The bearing consists of rollers, symmetrically confined within the housing. The bottom one is subjected to a 125-N force at its contact A due to the load on the shaft. Determine the normal reactions NB and NC on the bearing at its contact points B and C for equilibrium.
Solution:
Free-body diagram of the roller:
Equations of Equilibrium:
Note that if we take the sum of forces in the x-direction, there are two unknown forces involve, but if we take the sum of forces in the y-direction, there is only one unknown force involve.

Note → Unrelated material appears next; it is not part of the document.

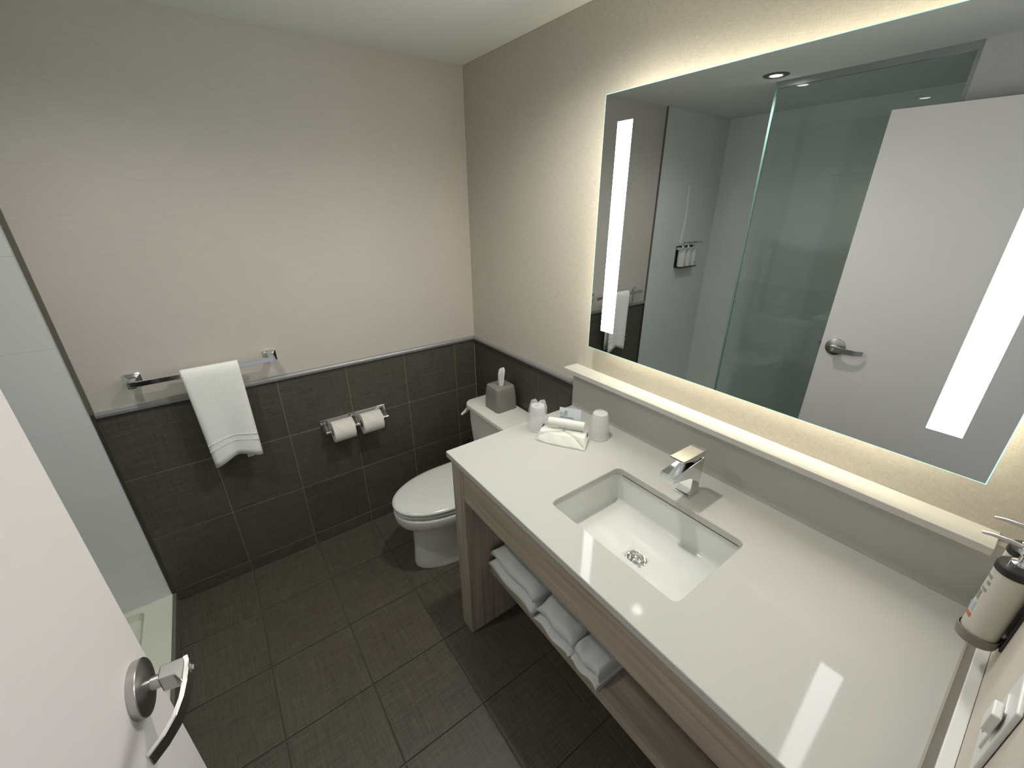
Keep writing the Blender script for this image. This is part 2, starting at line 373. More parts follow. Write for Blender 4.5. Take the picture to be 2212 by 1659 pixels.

Summation of forces in the y-direction:
\begin{aligned} +\uparrow \sum F_y & =0& & & & & \\ 125- N_C \cos 40 \degree &=0 & & & & &\\ N_C &=\dfrac{125}{\cos 40 \degree} & & & & & \\ N_C & =163.1759 \ \text{N} \\ \end{aligned}
Summation of forces in the x-direction:
\begin{aligned} \xrightarrow{+} \sum F_x & =0 \\ N_B - 163.1759\ \sin 40 \degree &=0 \\ N_B &=163.1759 \sin 40\degree \\ N_B & = 104.8874 \ \text{N} \end{aligned}
Therefore, the normal reactions NB and NC on the bearing at its contact points B and C for equilibrium are 163.1759 N and 104.8874 N, respectively.